Jembatan gantung di Aluh Aluh

 

Jembatan ini lumayan panjang dan masih terlihat kokoh. Di ujung jembatan terdapat rumah-rumah warga lagi dan sebuah warung kecil yang seperti warung makan. Kami meneruskan jalan lagi ke arah kiri dan masih menyusuri titian kayu melewati rumah warga, langgar dan berakhir di sebuah bangunan seperti aula terbuka yang sudah ditinggalkan. Mungkin dulunya tempat ini adalah pasar pengganti yang lebih modern dan lengkap dengan dermaga dan jembatan beton yang lebih luas. Tapi sayang sekali tidak dimanfaatkan dengan baik, mungkin karena lokasinya yang lumayan jauh dari pemukiman penduduk.

Setelah puas foto-foto, kami pun kembali ke jembatan gantung dan makan siang di warung makan yang berada di ujung jembatan. Kami makan mi bekuhup alias mi yang dimasak dengan cara menambahkan air panas ke dalam bungkus mi dan menutupnya, jadi tanpa dimasak dengan api langsung.

Setelah istirahat dengan cara makan mi dan pentol goreng, kami bermaksud untuk pulang karena hari sudah semakin siang. Kami melewati titian kayu sekali lagi yang mengarah ke pasar senggol tadi. Kami berhenti sejenak di sebuah pancarikinan atau bahasa Indonesianya adalah toko kelontong. Sebenarnya toko ini tidak ada yang unik, dan saya singgah sebenar karena membeli kopi botolan, namun memperhatikan sembako yang dijual adalah salah satu aktivitas wisata juga bukan? Misalnya kecap atau saus tomat yang dijual. Biasanya tiap pasar atau tiap daerah menjual produk kecap yang berbeda-beda.
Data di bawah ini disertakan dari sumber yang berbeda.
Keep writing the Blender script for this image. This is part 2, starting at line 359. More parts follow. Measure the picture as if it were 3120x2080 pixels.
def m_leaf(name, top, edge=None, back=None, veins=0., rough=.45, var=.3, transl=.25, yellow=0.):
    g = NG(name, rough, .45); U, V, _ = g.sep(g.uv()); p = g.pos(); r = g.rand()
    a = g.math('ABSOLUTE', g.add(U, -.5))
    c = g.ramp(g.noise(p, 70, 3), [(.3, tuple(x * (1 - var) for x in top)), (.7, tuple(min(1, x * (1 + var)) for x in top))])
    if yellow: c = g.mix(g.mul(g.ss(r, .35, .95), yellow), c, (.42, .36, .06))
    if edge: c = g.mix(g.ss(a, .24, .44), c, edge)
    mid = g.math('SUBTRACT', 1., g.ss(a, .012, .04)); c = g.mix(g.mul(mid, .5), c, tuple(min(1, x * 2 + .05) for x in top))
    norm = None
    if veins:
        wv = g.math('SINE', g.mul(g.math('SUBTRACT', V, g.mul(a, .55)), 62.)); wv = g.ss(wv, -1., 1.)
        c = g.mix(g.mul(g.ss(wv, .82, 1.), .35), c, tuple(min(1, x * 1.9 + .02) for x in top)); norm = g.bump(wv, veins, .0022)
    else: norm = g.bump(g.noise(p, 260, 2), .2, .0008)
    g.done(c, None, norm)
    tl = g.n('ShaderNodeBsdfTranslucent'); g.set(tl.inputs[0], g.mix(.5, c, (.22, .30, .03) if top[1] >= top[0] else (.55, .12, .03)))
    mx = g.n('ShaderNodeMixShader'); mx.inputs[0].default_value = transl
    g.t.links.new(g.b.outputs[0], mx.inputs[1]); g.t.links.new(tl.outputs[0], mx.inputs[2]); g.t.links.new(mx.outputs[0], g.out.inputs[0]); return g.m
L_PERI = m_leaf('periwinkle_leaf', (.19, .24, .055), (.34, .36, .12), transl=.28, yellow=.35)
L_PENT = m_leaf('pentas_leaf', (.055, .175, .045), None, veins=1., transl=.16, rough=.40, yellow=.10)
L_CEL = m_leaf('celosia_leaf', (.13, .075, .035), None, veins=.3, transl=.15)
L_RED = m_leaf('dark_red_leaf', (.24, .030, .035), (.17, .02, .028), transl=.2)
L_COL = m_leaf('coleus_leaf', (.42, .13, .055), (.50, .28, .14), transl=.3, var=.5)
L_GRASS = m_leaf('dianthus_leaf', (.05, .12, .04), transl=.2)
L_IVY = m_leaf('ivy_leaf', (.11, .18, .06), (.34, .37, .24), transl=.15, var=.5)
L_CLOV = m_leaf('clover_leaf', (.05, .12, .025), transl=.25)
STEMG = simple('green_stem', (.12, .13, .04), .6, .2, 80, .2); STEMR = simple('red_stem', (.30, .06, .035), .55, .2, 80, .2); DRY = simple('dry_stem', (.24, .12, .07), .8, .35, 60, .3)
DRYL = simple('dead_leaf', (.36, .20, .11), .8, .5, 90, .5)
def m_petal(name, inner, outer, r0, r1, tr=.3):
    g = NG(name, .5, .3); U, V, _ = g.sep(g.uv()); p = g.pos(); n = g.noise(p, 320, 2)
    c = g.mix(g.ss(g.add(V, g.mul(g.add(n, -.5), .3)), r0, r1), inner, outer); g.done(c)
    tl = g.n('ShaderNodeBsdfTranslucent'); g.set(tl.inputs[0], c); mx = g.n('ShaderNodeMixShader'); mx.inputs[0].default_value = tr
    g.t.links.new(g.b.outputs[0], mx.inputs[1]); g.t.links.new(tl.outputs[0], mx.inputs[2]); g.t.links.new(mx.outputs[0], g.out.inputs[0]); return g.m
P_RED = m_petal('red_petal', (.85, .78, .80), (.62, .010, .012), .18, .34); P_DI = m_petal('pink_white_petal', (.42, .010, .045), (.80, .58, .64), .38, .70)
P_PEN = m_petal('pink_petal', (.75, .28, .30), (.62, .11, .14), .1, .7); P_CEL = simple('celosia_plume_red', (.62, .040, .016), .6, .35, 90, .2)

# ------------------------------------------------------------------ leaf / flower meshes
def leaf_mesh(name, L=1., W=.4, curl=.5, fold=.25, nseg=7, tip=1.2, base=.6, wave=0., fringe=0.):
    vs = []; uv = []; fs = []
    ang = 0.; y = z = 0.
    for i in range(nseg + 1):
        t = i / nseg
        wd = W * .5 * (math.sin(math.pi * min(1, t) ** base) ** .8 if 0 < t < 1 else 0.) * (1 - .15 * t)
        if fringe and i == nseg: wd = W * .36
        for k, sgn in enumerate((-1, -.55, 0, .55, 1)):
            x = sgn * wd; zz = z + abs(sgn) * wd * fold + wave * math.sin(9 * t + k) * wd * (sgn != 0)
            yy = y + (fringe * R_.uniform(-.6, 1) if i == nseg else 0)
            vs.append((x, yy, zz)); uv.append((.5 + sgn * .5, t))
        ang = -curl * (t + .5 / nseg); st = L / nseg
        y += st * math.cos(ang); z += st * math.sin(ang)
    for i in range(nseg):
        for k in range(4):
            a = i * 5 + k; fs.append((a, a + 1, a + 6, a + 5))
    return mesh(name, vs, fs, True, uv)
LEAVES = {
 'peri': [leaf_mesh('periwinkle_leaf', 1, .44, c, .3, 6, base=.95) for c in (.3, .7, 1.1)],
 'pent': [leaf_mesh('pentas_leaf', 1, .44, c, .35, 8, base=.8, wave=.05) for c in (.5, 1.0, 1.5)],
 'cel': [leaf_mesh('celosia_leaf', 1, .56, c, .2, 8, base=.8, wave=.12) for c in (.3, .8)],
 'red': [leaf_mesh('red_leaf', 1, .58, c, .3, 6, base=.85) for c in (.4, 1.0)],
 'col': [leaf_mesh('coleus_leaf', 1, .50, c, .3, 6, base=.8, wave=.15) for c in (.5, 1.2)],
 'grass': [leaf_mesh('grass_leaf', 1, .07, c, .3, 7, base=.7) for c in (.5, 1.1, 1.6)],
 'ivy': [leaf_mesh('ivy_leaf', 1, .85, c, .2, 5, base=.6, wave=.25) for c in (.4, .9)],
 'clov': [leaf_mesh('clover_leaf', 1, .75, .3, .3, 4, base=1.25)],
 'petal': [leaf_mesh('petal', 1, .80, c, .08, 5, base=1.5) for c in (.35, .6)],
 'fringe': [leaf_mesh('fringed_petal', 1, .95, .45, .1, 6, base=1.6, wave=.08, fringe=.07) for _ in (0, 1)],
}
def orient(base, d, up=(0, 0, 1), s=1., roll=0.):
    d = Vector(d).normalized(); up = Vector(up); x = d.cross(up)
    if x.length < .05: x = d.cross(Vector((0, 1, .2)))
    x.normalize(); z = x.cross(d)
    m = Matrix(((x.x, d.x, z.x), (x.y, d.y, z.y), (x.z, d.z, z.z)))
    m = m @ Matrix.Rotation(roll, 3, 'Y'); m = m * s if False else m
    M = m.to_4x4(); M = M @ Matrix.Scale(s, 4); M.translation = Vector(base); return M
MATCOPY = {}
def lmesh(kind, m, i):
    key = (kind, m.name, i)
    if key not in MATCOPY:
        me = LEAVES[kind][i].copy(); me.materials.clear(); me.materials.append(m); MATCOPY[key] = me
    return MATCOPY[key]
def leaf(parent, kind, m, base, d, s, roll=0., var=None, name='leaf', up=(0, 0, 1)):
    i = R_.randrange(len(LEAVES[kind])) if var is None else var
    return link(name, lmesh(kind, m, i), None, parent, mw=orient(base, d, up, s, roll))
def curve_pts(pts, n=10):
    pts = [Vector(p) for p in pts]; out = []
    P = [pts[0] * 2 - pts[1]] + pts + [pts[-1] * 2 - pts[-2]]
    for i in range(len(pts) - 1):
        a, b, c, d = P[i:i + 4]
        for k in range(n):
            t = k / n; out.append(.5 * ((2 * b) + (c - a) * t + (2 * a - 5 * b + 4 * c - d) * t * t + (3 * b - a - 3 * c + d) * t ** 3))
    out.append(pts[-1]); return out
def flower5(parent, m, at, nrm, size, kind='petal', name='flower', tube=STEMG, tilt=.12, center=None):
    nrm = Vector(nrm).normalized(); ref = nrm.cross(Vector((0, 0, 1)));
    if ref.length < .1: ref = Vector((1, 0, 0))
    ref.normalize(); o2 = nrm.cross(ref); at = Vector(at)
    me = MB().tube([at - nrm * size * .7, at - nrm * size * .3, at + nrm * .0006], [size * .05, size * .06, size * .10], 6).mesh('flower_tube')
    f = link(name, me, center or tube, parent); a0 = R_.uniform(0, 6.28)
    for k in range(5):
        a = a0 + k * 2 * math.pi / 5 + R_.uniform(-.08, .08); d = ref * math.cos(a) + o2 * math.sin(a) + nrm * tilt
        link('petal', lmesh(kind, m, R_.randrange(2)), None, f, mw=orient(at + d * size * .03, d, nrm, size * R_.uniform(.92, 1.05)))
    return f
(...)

Begitulah sedikit pengalaman sengaja jalan-jalan ke Aluh-aluh dan akhirnya rasa penasaran akan daerah ini sudah terjawab. Apakah Aluh-aluh menarik untuk dikunjungi? Tergantung niat dan tujuan. Kalau nyari wisata alam yang ada aktivitasnya ya mungkin akan kecewa, apalagi niatnya mau foto-foto untuk kebutuhan konten, akan tambah kecewa. Tapi kalau untuk sekedar menyegarkan pikiran? Mungkin Aluh-aluh bisa jadi pilihan wisata selanjutnya ya.